I knew so many stories about people who were buried there. There wasn't the time to tell her all of them but I did tell her one about Father Vincent Davey who was Parish Priest in Antrim when I was a girl. In those days the Parish Priest was a figure of authority and although Father Davey seemed to be a jovial sort of man, we children were taught to fear him. Father Davey had been a missionary priest in Nigeria from 1922-1932 and was still devoted to that cause. He was very skilled at raising funds or, to put it another way, squeezing money out of his parishioners. As I remember, the bulk of his sermons were fund-raising drives and exhortations for money. Still the people of the Parish would far rather have given their money to the Missions or the Parish than to the Government.

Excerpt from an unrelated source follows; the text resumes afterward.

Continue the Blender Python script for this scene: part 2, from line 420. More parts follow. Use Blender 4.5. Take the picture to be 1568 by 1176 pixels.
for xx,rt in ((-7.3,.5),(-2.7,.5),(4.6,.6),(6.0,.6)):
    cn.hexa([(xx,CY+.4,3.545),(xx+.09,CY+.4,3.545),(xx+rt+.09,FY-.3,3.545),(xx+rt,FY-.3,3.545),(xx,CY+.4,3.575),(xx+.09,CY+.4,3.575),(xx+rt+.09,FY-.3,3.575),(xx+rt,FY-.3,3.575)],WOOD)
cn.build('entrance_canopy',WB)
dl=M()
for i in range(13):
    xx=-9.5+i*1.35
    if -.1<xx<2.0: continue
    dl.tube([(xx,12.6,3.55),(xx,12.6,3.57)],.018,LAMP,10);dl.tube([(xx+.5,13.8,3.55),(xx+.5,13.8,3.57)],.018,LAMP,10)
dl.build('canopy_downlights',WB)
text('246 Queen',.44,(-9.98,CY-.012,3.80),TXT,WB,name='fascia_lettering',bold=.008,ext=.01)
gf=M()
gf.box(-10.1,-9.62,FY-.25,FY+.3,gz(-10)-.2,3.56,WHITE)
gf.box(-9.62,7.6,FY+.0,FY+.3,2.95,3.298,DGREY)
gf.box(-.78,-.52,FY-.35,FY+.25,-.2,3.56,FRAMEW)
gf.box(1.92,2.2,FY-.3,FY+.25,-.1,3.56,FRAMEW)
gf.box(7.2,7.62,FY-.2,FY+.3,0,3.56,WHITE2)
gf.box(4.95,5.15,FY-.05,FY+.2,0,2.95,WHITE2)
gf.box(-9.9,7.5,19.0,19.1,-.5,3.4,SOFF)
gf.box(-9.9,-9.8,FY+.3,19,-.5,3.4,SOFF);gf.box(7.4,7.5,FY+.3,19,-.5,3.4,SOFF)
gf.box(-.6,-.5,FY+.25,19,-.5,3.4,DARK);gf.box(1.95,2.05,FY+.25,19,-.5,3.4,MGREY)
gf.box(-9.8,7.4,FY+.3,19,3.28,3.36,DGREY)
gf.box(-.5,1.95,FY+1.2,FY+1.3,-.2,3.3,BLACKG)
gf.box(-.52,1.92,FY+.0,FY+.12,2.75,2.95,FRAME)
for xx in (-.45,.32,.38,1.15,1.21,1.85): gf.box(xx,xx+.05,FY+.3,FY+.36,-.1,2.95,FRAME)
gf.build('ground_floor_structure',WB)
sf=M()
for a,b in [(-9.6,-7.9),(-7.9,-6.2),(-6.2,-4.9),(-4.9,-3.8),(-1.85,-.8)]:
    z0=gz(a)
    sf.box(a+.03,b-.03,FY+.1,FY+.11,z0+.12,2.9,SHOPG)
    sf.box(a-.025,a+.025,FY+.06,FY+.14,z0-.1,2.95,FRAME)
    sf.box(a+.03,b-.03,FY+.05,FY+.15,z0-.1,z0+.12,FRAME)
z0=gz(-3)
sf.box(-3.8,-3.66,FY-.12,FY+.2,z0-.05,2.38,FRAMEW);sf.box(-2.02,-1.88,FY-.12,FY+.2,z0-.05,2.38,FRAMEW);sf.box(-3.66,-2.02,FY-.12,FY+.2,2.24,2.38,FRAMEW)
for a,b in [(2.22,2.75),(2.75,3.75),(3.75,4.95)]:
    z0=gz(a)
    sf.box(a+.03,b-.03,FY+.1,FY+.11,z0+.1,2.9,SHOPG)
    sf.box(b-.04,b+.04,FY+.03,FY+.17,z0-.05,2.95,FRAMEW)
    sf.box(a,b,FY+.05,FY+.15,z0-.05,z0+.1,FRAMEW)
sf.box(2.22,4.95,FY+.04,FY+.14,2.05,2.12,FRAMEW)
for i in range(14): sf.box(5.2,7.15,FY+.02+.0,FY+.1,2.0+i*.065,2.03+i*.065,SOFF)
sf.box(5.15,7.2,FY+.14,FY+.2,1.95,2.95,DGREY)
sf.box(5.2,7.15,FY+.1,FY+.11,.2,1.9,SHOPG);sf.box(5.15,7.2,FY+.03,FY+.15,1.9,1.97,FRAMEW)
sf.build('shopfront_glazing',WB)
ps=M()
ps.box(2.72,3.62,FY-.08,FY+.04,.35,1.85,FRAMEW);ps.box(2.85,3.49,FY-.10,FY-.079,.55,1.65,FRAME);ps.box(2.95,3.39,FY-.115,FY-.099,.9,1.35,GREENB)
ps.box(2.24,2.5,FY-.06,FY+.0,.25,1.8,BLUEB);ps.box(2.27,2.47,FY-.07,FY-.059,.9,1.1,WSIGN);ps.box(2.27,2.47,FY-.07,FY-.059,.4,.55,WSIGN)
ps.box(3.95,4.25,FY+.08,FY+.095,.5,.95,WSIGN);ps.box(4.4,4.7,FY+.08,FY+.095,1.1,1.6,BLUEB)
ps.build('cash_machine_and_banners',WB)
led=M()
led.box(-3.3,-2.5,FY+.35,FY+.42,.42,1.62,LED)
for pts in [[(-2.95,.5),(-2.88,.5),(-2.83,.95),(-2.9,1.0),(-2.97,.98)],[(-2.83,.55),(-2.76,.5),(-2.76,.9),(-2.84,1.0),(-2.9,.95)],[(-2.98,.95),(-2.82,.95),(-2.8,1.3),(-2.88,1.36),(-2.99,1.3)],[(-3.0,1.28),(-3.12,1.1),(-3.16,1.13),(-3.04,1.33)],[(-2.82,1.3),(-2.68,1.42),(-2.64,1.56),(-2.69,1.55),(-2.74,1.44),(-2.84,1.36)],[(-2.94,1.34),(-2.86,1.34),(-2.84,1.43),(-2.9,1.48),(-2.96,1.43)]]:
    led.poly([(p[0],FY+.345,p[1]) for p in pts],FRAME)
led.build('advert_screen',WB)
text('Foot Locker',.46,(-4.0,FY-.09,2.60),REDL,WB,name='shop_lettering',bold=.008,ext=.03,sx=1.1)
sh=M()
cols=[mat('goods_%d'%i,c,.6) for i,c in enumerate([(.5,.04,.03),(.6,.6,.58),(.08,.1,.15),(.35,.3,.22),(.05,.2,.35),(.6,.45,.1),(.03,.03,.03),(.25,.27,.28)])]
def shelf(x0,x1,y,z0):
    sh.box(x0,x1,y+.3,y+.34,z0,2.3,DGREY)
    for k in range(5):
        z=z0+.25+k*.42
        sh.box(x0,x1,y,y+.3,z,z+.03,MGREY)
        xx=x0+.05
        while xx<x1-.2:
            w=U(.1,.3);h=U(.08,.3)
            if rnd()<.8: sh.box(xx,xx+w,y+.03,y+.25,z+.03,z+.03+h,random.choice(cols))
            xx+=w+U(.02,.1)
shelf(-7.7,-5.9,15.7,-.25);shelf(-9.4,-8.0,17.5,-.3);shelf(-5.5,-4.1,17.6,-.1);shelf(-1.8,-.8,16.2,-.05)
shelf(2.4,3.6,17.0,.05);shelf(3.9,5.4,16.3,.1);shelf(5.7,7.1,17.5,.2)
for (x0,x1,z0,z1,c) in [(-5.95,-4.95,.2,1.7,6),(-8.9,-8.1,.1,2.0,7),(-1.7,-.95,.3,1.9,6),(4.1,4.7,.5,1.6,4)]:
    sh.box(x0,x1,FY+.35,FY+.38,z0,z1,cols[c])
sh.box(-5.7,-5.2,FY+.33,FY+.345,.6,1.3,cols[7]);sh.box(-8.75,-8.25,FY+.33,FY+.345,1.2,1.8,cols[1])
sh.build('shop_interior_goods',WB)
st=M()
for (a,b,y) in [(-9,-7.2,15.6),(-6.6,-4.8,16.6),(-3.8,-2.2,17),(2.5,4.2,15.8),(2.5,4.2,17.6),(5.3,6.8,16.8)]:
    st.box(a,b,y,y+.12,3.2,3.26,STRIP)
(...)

I would have been around fifteen and becoming very wilful and defiant and my parents were despairing of me. Matty had the bright idea of sending me in to Father Davey for a good talking to and I was given the busfare to Antrim and instructed to go and see him. I can't have been that bad a girl or I wouldn't have went near the Parochial House but anyway I stood at that bus stop and I got on that bus and I was trembling with fear and I'm sure there are people who've gone to the scaffold who were not as afraid as me.
I got off the bus at the Chapel Corner and presented myself at the Parochial House. I knocked the door and, after what seemed like a long time, it was opened by the old dragon of a housekeeper. She looked down at me with great disdain. “Yes. What do you want?” I quaked and said in a very tiny voice. “I'm here to see Father Davey.” She went off and a few minutes later he appeared at the door. I must have interrupted his meal for he was wiping his mouth. He was pink and shiny and not terribly cross looking at all. I said, “My mammy sent...” He stopped me, looked at me benignly and he said, “Now – you're to be a good girl, say your prayers, work hard at school and do what your Mammy and Daddy tell you,” and with that he smiled at me and closed the door. I was delighted to have got off so lightly and made my way home with a far lighter heart.
I did not make Matty much wiser as to what had passed between me and the Parish Priest and I'm afraid that I did not take his advice to heart for I did not say my prayers, nor did I work hard at school or do what my parents told me. But I probably should have.
2 comments:
OMG! I love the story about visiting the priest. When I went to college, just getting away from the stiflement of Chemainus (home) released all sorts of pent-up rebellion. I wrote long letters home, with the words of Bob Dylan songs interspersed with whatever know-it-all rants I was prone to at the time. Mom got worried, and, when I came home for a holiday, asked me to go and speak to the minister at St John's Anglican church, where I had gone all through high school, been confirmed and been a member of the Girls' Auxiliary. I was chuffed! I loved Rev. Houghton, who had been a student of C. S. Lewis at Cambridge and was all sorts of interesting. In the interim, he had retired, and been replaced by Father Bob, a very different sort of man. As we sat out by the swimming pool at the new home the parish had bought him because he didn't like the little Victorian rectory, I poured out my heart, the way I would have to Rev. Houghton. Every time I paused for breath, Father Bob said, "Do you believe in the Holy Trinity?" I didn't, by then, but I didn't want to tell him that. After the third time he asked, I said, "I don't know," and he told me to come back when I had made up my mind. I had totally forgotten that until I read your post! Thanks for the memory!
I wouldn't have been surprised if Father Bob didn't believe in Holy Trinity himself.